On 10/6/2016 2:16 AM, Peter T wrote:
"Mike S" wrote in message
...
On 10/5/2016 3:09 PM, Peter T wrote:
"Scott Riddle" wrote in message
Interesting! I tried that and still lost my resolution though. I did find
a
way though from what you suggested that did work though. I highlighted
the
area I wanted the snapshot of, CTRL-C to copy and then I did a
Paste -Linked
Picture. This kept the resolution just the same as the original. The
interesting thing though is that when I went to paste this picture link
again it then drops the resolution of both of the pictures. The first
picture and the second one that I just pasted. I am not sure why it
thinks
it need to drop the resolution. I am going to do some checking on the
formatting controls and make sure that it isn't automatically knocking
the
resolution down because I compressed all the pictures or something at one
time and now it is doing it "automatically" for me.

Scott

<snip

What if you copy the image of the first picturebox to the other
picturboxes in code.
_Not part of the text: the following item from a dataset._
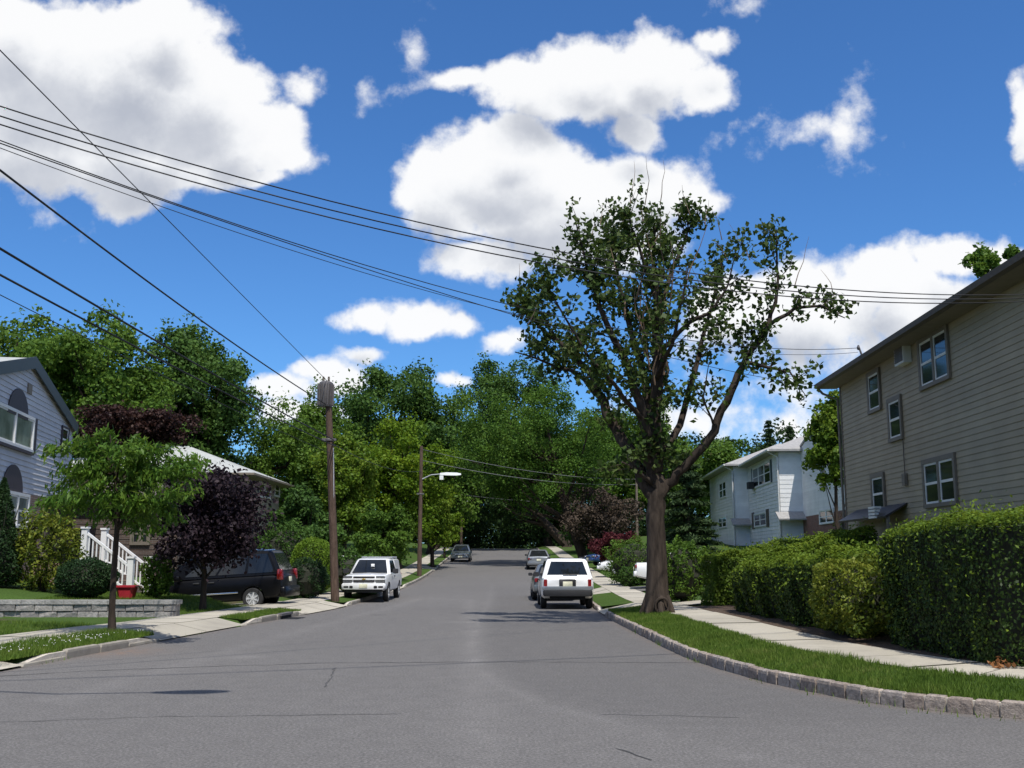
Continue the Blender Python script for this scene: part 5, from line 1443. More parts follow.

IIRC and if it works the same as in VB6, you might
try using this:
picture2.picture = picture1.image
picture3.picture = picture1.image
...
pictureN.picture = picture1. image


Mike,
Something along those lines might work with Excel's builtin worksheet
(MSForms) activeX controls, one of which is an Image control and you could
do say
Dim im as Image
Set im = ActiveSheet.OLEObjects("image1").Object
im.Picture = my-StdPicture object or handle

some other aX controls like buttons and labels have a similar Picture
property

However what we're talking about here are Shapes which are far more
typically used as worksheet objects. One category of shapes are Picture
objects, it's a hidden member as it's sort of legacy. But it's this type of
object that gets copied or added to a sheet. AFAIK the only way to change
the Picture object's picture (if that makes sense) is to delete the entire
picture object and start again.

Just to confuse, you can also add pictures to some other Shape objects as a
format property, but doubt that would help.

Scott,
I forgot, shape pictures have a compression property. Select a picture, on
the ribbon Format tab, in the Adjust group look at Compress Pictures

Peter T


Thanks for explaining Pater, sorry I wasn't following.